III. Conclusions of Law

1. A legitimate penological interest exists in preventing material containing abusive, obscene, or inappropriate language to staff from circulating in a prison in order to maintain discipline and to prevent conflict between inmates and prison personnel.

2. Plaintiff did not demonstrate that the DOC policy prohibiting inmates from using abusive, obscene, or inappropriate language to prison staff is not reasonably related to the legitimate penological interest in disallowing material containing such language from circulating in a prison in order to maintain order and discipline and to prevent conflict between inmates and prison personnel.

3. The numerous certificates confiscated on January 9, 2005 were not introduced as evidence at trial, and thus the Court is unable to draw a direct conclusion regarding their content.

4. However, Defendant Painter testified that the writings discovered by RHU staff, including the numerous certificates, were confiscated because they contained the names of SCI-Smithfield staff.

5. Thus, the Court draws the inference that the certificates contained language that is abusive, obscene, or inappropriate to staff.

6. Harper's manuscripts, "Now Hiring!" and "The Honey Bun Police" were admitted into evidence and reviewed by the Court. The Court concludes that, although they are not necessarily obscene, these manuscripts contain language that is inappropriate and abusive regarding SCI-Smithfield staff.

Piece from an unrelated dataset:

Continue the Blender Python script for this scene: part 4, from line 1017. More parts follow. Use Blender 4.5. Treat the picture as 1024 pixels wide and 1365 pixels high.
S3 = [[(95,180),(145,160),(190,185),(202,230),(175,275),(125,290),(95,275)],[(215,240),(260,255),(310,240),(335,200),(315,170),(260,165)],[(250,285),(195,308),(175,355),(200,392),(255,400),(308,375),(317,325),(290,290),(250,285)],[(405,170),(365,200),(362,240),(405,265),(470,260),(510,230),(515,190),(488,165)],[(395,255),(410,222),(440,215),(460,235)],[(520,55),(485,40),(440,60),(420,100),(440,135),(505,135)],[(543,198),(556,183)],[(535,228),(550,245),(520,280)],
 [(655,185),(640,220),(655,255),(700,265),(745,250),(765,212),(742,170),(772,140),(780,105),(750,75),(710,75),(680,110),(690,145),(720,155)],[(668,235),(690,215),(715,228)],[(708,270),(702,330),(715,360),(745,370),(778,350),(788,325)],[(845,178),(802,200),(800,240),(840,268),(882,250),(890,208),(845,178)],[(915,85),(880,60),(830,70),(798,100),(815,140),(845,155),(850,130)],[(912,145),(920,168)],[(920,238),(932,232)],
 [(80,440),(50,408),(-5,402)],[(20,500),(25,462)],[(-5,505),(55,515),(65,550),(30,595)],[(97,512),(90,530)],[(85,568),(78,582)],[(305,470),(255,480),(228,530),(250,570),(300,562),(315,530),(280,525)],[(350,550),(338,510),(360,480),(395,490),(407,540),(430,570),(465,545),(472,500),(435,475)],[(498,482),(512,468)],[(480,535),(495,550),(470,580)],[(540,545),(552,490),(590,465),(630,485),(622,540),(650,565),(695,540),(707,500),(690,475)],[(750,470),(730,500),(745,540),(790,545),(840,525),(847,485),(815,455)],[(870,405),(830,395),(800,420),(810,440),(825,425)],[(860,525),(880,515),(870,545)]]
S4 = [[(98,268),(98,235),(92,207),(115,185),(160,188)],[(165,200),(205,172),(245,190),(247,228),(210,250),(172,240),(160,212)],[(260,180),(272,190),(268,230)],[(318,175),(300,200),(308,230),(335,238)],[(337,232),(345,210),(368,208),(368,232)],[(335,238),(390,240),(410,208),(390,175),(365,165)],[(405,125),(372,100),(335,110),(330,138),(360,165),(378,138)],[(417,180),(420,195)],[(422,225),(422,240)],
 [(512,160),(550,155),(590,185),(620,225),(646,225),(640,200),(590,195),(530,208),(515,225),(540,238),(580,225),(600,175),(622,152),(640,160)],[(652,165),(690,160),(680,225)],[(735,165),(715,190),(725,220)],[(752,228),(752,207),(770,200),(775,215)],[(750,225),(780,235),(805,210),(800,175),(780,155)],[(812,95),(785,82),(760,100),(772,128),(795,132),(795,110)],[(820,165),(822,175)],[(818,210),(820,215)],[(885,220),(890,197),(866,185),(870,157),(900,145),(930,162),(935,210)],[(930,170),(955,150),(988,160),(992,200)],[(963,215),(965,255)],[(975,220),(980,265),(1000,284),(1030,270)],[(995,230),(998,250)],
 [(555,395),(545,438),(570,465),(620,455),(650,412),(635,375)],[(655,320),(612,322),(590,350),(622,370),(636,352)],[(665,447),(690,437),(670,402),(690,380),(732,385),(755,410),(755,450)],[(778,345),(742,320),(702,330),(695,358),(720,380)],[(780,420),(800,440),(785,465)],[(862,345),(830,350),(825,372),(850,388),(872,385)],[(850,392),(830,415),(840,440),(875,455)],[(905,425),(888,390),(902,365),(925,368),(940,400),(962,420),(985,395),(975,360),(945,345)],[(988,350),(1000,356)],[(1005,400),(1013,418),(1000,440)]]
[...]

7. Accordingly, the evidence establishes that "Now Hiring!," "The Honey Bun Police," and the numerous certificates were appropriately confiscated to prevent their circulation pending investigation of their content in order to maintain order and discipline and prevent conflict between inmates and prison personnel.

IV. Verdict

In accordance with the above findings of fact and conclusions of law, IT IS HEREBY ORDERED THAT the court finds in favor of Defendants and against Plaintiff and directs the entry of judgment by the Clerk of Court. The Clerk of Court shall close the file.